Fourthly, it is a self-evident truth that the two peoples are fated to live alongside each other, one way or another. Neither is going away. If the Palestinians fail to gain their place in the sun, the Israelis will never be left in peace to enjoy theirs. Conversely, the Palestinians will never win their freedom if the Israelis are convinced it will be at their expense. Each holds the key to the other’s destiny. Thus, for its own sake - but even more importantly for the sake of future generations - it is vital that the vilification by and of either people is brought firmly to a halt. This is something we can and should all be vigilant about.

Finally, the indefinite continuation of this tragic conflict is not inevitable. It is not as if there is a fundamental ideological or religious dispute between these two small, long-suffering peoples or an endemic historical enmity. Israelis and Palestinians have clashed – bitterly – because they have simultaneously aspired to the same piece of territory on which to exercise their self-determination. This is the root of the conflict. Everything else has been artificially superimposed on top. If the geographical circumstances had been different, it would not be so hard to imagine their relationship as more of one of alliance and mutual support. And it could still be. In many respects, they have much in common.

On the one side, all sorts of conspiracy theories and malevolent intent have been heaped onto the Zionist movement by its detractors, some of it giving off a familiar anti-Semitic whiff, not so different from that which played the decisive role in winning so many Jews to the Zionist cause in the first place. Conceptually, Zionism was a distressed people’s proud, if defiant, response to centuries of contempt, humiliation, discrimination and periodic bouts of murderous oppression, of which the Nazi holocaust was but the most recent and extreme. The Israeli state was the would-be phoenix to rise from the Jewish embers still smouldering in the blood-soaked earth of another continent.

The motive was the positive one of achieving justice and safety for one tormented people, not the negative one of doing damage to another people.

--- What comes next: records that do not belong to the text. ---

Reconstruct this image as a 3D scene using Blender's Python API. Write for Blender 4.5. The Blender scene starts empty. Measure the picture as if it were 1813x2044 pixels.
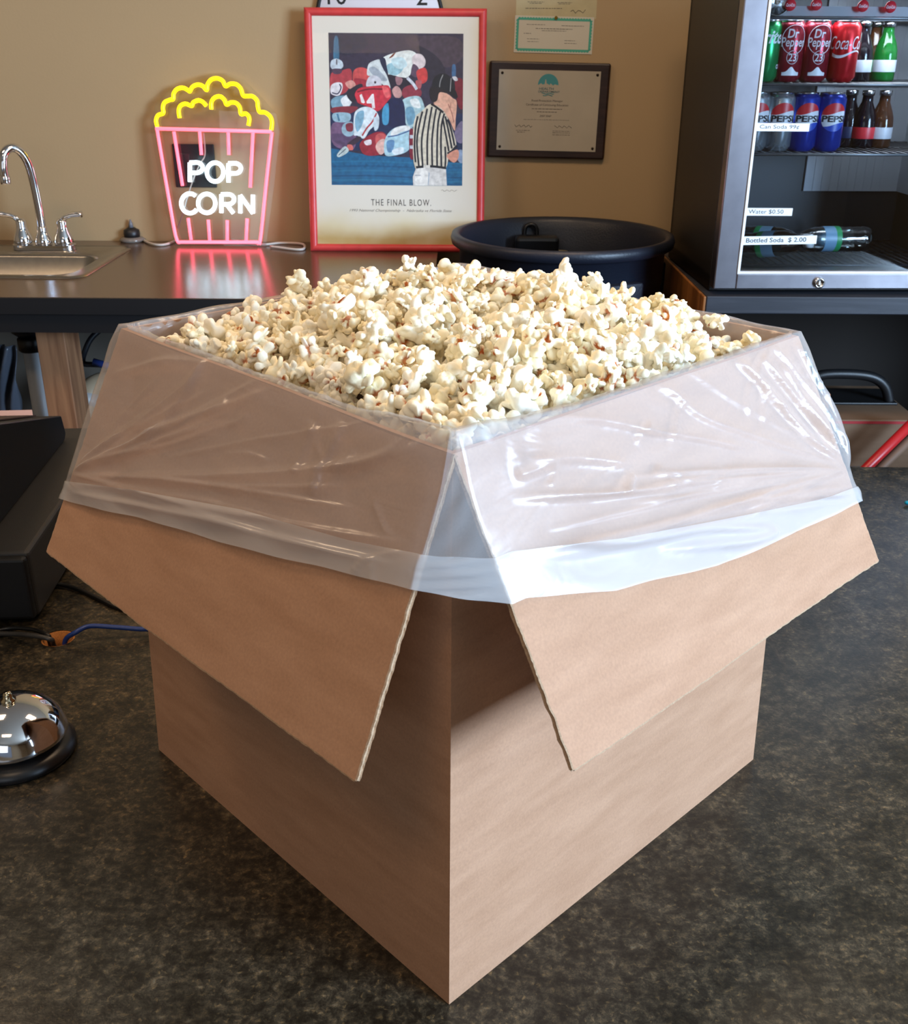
import bpy, bmesh, math, random
import numpy as np
from mathutils import Vector, Matrix, Euler
from mathutils.geometry import tessellate_polygon

# ------------------------------------------------------------------ camera, world, lights, exposure
SC = bpy.context.scene
COL = SC.collection
PI = math.pi
SC.view_settings.view_transform = 'Standard'
SC.view_settings.look = 'None'
SC.view_settings.gamma = 1
SC.view_settings.use_curve_mapping = False
SC.view_settings.exposure = 0.0
SC.cycles.max_bounces = 10
SC.cycles.transparent_max_bounces = 24
SC.cycles.diffuse_bounces = 4
SC.cycles.glossy_bounces = 4
SC.cycles.transmission_bounces = 6
SC.cycles.caustics_reflective = False
SC.cycles.caustics_refractive = False
SC.cycles.use_denoising = True

CAM = Vector((0.0012157, -0.5972703, 0.6981229))
FPX, PITCH, ROLL = 2068.778, 24.0323, 0.39354
cd = bpy.data.cameras.new('camera')
cam = bpy.data.objects.new('camera', cd)
COL.objects.link(cam)
cd.sensor_fit = 'HORIZONTAL'
cd.sensor_width = 36
cd.lens = 36 * FPX / 1813
cd.clip_start = 0.02
CR = Matrix.Rotation(math.radians(90 - PITCH), 3, 'X') @ Matrix.Rotation(math.radians(ROLL), 3, 'Z')
cam.matrix_world = Matrix.Translation(CAM) @ CR.to_4x4()
cd.dof.use_dof = True
cd.dof.focus_distance = 0.98
cd.dof.aperture_fstop = 28
SC.camera = cam

w = bpy.data.worlds.new('world'); SC.world = w; w.use_nodes = True
w.node_tree.nodes['Background'].inputs[0].default_value = (0.62, 0.75, 1.0, 1)
w.node_tree.nodes['Background'].inputs[1].default_value = 0.25


def area(name, loc, target, sx, sy, power, color, spread=180):
    l = bpy.data.lights.new(name, 'AREA'); l.shape = 'RECTANGLE'; l.size = sx; l.size_y = sy
    l.energy = power; l.color = color; l.spread = math.radians(spread)
    o = bpy.data.objects.new(name, l); COL.objects.link(o)
    o.location = loc
    o.rotation_euler = (Vector(target) - Vector(loc)).to_track_quat('-Z', 'Y').to_euler()
    return o


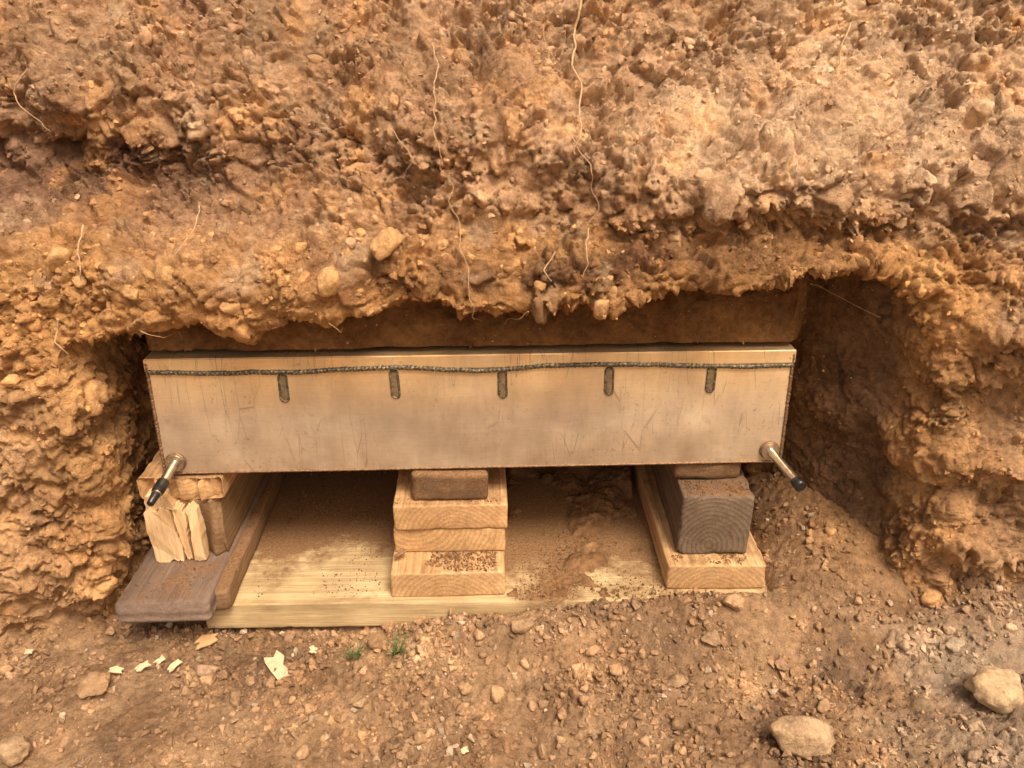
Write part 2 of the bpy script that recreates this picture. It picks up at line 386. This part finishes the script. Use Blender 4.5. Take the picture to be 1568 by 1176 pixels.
# on the ground
cand=np.where((np.abs(gP[:,0])<.85)&(gP[:,1]>.45)&(gP[:,1]<.98))[0]
dens=.15+.85*S(fbm(gP[cand]/.06,2,710),-.3,.4); dens*=np.where((gP[cand,1]>.775)&(gP[cand,0]<.33),.12,1)*(1+1.2*np.exp(-((gP[cand,1]-.73)/.05)**2)); dens*=(1-.5*smooth[cand])
i=rng.choice(cand,28000,replace=False,p=dens/dens.sum()); sz=powsize(len(i),.0009,.0075,2.6)
cc=gc[i]*rng.uniform(.85,1.5,(len(i),1)); st=rng.random(len(i))<.06; cc[st]=np.array([.54,.44,.33])*rng.uniform(.65,1.4,(st.sum(),1))
scatter('ground_gravel',gP[i]+np.array([0,0,1])*(sz*.25)[:,None],sz,cc,T_small,M_clod)
i=rng.choice(cand,650,replace=False,p=dens/dens.sum()); sz=powsize(650,.004,.0125,1.8)
scatter('ground_clods',gP[i]+np.array([0,0,1])*(sz*.3)[:,None],sz,gc[i]*rng.uniform(1.05,1.5,(650,1)),T_big,M_clod,True)

def stone(x,y,r,col,seed,name='stone'):
    v,f=hull(18,seed,5,.13); v=v*r+np.array([x,y,ground_z(x,y)+r*.38])
    return add_obj(name,mesh_np(name,v,f,np.tile(np.array(col),(len(v),1)),True),M_clod)
for k,(x,y,r,c) in enumerate([(.31,.590,.036,(.58,.43,.28)),(.548,.645,.037,(.66,.52,.34)),(-.53,.578,.023,(.45,.33,.21)),(-.357,.68,.016,(.52,.38,.27)),
    (.268,.735,.016,(.60,.42,.26)),(.013,.735,.017,(.42,.29,.18)),(.32,.69,.012,(.42,.29,.19)),(-.165,.735,.018,(.42,.29,.17)),(.19,.67,.014,(.40,.28,.17)),
    (-.48,.66,.021,(.44,.30,.18)),(.50,.60,.013,(.5,.39,.27)),(.24,.71,.015,(.40,.28,.18)),(.53,.71,.014,(.5,.4,.3)),(-.17,.63,.010,(.5,.36,.23))]):
    stone(x,y,r,c,40+k)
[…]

Yet, in effect, this is precisely what it did do, and at some point Israelis and their supporters around the world are going to have to come fully and openly to terms with this.

On the other side, the Palestinians, likewise, did not set out to damage anyone. They merely wanted for themselves what – with considerable justification - they felt was their entitlement. While their Arab brethren were achieving independence in neighbouring countries, the Palestinians were paying a heavy price for losing out in the geo-political lottery. Dispossessed, degraded and derided, their original felony was simply to be in the way of another anguished people’s grand enterprise. Almost everything that has happened since then is in some way a consequence of this.

In conclusion, I would make the following observation. With notable exceptions, it is common for people directly involved in a conflict to feel passionately about their own cause and to see little or no justice or morality on the side of their adversary or to contemplate any solution other than the full satisfaction of their own demands. The challenge for the rest of us is do we merely line up with and echo the mantras of the side with which we instinctively feel an affinity, or is there something more useful we can do? My feeling, if we are to avoid the nightmare of endless conflict, is that we have an important role to play together in fostering understanding and helping both sides deal with the realities of today in a way that is conducive to a peaceful and fair solution that accommodates the reasonable aspirations of both peoples.

Tony Klug

tonyklug@compuserve.com


Dr Tony Klug is a veteran Middle East analyst, formerly co-chair of the Council for Jewish-Palestinian Dialogue and currently a vice-chair of the Arab-Jewish Forum.